Riverdale Farm, today, looking for turtles and snails.
I’ve been checking the news everyday, worrying, wondering when and where it will happen. It happened in my lovely city. Lisa tells her (more personal) story of being in Tel Aviv near where the bombing took place.
I was a soldier. I didn’t like it. I don’t have even ONE photo of myself in uniform. Although Israelis (man and woman) take this for granted – all of us served in the army - I realized that out of Israel the fact of me being a soldier truly surprises people. “You should write a book about it!” a bewildered Dutch friend once told me with enthusiasm.
Rachel, a photographer and a friend of a friend whom I didn’t see for more then a year (last time we met it was on Sheinkin street, she visiting from NYC me on my way to Toronto both of us lamenting the difficulties of the nomad’s life) has done an amazing photographic project on Israeli women soldiers. I was so happy to find her web site at Yahoo! Picks.
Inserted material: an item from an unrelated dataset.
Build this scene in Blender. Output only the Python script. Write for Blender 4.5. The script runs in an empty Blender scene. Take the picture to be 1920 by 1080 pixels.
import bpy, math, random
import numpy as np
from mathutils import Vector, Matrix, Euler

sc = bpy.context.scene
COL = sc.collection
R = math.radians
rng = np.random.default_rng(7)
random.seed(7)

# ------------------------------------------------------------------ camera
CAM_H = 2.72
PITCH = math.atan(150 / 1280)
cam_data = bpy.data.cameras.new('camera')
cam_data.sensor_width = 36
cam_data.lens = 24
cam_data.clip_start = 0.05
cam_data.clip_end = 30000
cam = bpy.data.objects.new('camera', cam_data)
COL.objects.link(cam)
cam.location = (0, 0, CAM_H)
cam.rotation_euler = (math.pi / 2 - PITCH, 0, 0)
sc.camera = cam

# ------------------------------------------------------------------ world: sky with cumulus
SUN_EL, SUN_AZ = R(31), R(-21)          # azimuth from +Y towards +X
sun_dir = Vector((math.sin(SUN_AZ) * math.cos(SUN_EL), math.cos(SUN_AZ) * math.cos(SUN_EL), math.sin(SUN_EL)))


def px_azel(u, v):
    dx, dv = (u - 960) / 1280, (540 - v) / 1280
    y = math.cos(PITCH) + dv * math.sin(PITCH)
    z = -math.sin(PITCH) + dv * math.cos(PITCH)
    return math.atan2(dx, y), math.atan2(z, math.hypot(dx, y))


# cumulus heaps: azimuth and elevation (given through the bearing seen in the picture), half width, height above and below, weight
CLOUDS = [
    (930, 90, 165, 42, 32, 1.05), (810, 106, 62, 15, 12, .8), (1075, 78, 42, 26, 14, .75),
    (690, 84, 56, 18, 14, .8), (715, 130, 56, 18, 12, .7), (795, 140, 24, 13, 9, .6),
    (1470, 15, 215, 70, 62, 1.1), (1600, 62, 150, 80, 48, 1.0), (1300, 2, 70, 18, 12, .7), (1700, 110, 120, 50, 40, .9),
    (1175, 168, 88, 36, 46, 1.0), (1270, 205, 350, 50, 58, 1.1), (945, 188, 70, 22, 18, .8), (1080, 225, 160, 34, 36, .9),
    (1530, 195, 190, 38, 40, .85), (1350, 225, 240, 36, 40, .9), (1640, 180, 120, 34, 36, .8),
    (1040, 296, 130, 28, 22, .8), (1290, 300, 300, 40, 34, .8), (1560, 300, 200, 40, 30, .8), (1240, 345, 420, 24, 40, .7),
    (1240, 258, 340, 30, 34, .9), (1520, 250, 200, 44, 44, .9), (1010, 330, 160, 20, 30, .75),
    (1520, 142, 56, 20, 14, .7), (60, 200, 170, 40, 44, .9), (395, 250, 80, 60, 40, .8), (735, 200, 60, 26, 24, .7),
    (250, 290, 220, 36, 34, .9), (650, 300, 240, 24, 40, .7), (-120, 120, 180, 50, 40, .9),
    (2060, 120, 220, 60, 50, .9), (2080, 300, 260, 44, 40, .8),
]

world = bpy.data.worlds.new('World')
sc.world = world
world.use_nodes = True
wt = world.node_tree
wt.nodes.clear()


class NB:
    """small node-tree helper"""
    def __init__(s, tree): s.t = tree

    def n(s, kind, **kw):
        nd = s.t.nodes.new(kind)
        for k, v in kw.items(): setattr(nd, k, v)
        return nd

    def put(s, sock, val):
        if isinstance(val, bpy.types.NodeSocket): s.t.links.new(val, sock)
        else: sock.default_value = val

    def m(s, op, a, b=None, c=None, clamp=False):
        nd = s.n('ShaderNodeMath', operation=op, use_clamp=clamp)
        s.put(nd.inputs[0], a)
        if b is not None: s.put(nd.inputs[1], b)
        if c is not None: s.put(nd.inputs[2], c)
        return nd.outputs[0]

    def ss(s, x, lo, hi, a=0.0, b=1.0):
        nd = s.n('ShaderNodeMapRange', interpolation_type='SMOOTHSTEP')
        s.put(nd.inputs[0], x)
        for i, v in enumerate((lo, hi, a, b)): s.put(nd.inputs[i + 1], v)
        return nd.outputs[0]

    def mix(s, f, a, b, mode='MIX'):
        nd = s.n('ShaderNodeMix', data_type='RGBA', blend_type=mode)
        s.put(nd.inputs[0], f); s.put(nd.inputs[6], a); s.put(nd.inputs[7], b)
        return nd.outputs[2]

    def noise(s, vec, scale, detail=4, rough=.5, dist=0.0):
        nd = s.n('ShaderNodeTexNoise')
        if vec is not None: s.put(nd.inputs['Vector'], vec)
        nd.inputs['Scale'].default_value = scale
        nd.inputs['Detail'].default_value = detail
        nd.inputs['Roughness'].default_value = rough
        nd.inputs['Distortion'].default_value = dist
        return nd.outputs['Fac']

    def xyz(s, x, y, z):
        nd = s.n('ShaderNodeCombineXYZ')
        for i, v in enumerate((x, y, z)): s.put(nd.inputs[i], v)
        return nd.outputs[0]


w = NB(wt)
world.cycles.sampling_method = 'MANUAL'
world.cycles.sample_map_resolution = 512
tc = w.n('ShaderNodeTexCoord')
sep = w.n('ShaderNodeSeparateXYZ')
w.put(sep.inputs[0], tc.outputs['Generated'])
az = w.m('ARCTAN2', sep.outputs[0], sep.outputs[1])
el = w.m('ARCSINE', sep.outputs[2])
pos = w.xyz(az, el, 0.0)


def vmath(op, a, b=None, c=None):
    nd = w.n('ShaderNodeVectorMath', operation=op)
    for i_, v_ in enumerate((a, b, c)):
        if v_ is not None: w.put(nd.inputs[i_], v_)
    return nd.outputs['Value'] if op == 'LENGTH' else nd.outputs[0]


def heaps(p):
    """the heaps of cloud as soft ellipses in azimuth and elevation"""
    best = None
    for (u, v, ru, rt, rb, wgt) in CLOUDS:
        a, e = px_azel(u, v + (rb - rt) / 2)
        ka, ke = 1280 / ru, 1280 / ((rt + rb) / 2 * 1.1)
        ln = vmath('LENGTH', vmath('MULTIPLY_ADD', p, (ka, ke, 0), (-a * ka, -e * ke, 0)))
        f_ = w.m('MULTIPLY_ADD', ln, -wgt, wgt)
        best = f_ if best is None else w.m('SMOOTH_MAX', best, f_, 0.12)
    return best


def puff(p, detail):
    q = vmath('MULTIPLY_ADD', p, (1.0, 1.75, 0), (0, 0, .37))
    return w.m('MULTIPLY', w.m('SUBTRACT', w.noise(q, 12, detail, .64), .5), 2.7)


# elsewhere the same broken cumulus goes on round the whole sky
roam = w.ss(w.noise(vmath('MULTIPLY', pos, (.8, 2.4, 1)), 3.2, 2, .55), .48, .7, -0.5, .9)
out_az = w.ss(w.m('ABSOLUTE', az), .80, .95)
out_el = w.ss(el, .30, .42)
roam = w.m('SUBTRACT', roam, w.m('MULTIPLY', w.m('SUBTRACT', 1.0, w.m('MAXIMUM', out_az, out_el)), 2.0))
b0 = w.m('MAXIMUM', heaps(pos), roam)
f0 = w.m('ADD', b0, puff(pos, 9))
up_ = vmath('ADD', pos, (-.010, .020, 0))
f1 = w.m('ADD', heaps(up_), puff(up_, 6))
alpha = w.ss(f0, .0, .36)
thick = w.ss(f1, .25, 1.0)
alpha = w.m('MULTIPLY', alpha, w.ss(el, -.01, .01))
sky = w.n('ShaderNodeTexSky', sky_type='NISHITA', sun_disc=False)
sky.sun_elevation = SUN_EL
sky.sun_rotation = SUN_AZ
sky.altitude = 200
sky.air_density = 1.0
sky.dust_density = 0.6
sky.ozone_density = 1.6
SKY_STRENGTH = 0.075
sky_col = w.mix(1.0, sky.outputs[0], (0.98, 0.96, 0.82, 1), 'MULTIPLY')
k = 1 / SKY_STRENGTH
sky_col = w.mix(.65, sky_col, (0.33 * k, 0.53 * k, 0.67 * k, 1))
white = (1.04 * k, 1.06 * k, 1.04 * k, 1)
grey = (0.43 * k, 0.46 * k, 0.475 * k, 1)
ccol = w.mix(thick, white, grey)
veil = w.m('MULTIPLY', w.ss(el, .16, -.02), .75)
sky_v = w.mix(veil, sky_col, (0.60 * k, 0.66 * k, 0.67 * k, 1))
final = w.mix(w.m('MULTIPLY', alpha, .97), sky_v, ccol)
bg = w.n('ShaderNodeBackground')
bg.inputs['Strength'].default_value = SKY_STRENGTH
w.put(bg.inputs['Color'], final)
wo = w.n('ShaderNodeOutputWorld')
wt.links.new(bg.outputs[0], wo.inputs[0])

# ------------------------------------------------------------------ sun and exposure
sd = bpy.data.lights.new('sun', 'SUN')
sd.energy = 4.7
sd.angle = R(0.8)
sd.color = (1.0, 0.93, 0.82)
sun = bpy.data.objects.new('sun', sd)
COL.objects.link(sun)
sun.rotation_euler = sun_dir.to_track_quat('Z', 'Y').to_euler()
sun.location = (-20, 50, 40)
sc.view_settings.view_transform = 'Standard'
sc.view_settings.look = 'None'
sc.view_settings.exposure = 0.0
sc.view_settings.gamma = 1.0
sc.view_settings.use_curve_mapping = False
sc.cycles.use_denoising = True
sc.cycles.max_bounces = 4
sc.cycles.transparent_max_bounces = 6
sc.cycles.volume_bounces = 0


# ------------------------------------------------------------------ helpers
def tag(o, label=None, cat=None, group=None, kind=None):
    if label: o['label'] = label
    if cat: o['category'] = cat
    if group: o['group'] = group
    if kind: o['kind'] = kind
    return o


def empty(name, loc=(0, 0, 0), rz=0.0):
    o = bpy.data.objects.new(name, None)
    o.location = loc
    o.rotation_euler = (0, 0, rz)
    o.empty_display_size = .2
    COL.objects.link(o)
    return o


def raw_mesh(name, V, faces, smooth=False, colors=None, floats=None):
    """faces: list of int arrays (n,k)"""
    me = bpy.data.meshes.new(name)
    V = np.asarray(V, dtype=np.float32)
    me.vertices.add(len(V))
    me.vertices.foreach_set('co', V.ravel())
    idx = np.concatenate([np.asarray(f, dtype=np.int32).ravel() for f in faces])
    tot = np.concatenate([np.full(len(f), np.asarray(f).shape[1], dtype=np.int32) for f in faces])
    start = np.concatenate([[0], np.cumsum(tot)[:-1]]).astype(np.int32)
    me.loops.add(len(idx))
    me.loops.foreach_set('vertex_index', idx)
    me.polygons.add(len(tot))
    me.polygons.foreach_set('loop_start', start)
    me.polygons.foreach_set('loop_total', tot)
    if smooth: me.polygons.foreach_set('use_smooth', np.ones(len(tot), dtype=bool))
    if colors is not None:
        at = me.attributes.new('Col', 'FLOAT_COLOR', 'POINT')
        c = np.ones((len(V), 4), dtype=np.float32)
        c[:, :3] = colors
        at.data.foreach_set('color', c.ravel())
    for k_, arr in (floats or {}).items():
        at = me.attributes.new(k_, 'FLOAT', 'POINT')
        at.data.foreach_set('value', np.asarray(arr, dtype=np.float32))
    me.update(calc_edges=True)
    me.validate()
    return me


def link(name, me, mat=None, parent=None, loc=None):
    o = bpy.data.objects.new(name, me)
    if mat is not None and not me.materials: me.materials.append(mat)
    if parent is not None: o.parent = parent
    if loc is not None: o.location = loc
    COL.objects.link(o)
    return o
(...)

Looking through her photographs I felt that somehow they manage to convey the unique reality of the Israeli society.
Reading Persepolis – a beautiful and highly recommended graphic novel telling "Marjane Satrapi's wise, funny, and heartbreaking memoir of growing up in Iran during the Islamic revolution." A guy I know from Daniel’s school excitedly approached me today: “I’ve seen you read Persepolis the other day on a porch in Mutual street (we were visiting friends). It’s exactly what happened to me! It’s my life story!” It took me a minute or two to understand what he was talking about but when I did it warmed my heart –how art enables us to connect and better understand each other. By reading the book I can understand what it was really like – being in Iran during that time – more than any news report could ever do. Reading that story enables me to understand where that friendly guy came from. He felt like sharing it with me because he saw me reading the book and thought that I might understand.